I was dropped off near to the start, with a small warm up walk to wake my body up. I got into conversation with another runner on the way with a pleasant 10 minute friendly chat of runners' small talk. It was rather a chilly start, overcast with a bracing breeze. Fine once I got going, but I was rather grateful for the foil blanket I'd saved from my HM, especially as it folded up into my belt.
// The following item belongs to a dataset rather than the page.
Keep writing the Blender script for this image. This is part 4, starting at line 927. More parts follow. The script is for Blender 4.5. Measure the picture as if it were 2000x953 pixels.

On my way to finding the assembly point for my wave, I bumped into my friend also in the same wave, so we stayed together for a little while, ending up at the front of the wave. The glitch of this was that on setting off, many people were passing me out, and no one slower ahead to pass. A little demoralising until I looked at my watch which showed a pace between 5-6 min kms, which was the right league for my goal. Slightly faster than I anticipated, but I felt good on it so kept going.
The first couple of kms were a bit uninspiring around a commercial park, with a there and back loop before heading off to town. The return leg was better as I appreciated seeing the wave of people behind, coming up in the opposite direction.
By the time we got to town, my body was in the flow and feeling very grateful for my osteopath beating, dragging and "massaging" the tension out from my legs earlier in the week. Before too long it was the halfway point and the drinks station. This was the more interesting section through the city centre. My pace was still consistent. At some point early on, S Club 7s "don't stop moving" started rattling through my head, a pleasantly distracting motivation that I was suprisingly happy to keep there.
The last zone out of town, the runners more spaced, people begining to flag. I was doing more passing than being passed. My thigh began to whinge so I lied to myself that pain is just muscles saying more please! " It was just a tired muscle ache, and the end was drawing nearer. It was mildly annoying, but wasn't looking likely to be a hinderence. The final kilometre, my family standing on the corner to cheer me. My plan of psycadellic leggings for easy spotting worked! I had enough breath to enthusiasticly greet my children. The stadium came into view. I ramped up into my final gear, the finishers sprint. I was feeling good, my pace had been consistently better than my intended 6 min km. I passed the line. I stopped my watch as I walked the lap around the stadium. My chip time would be better than what my watch told me, and I was more than pleased with the watch.
The official verdict was 0:55:35, 24 seconds better than my watch's recording. My target of 60 minutes was smashed! The aftermath wasn't bad, a couple of days of routine muscle tiredness, not enough to put me off Buggy Babes the following day. I really enjoyed the experience, a good combination of managable, yet remaining a challenge. My next event is the 8.5 mile fun run in a month, so this will stand me in good stead.
Postscript
Later in the week, a Brownie parent who had also been in the race commented that she'd seen my picture in the paper. I thought she meant the Buggy Babes picture, but no, it was the 10k. I'd noticed a gaggle of photographers near the start, and being about 3 peopke deep in the wave, they'd got a clear shot of me and published it in the suppliment. Two photos of my athletic prowess in the local paper in a month! Not bad from the girl who came in a lap behind in the 1500m on sports day 20 years ago, wheezing over the finishing line as requests for a first aider were made!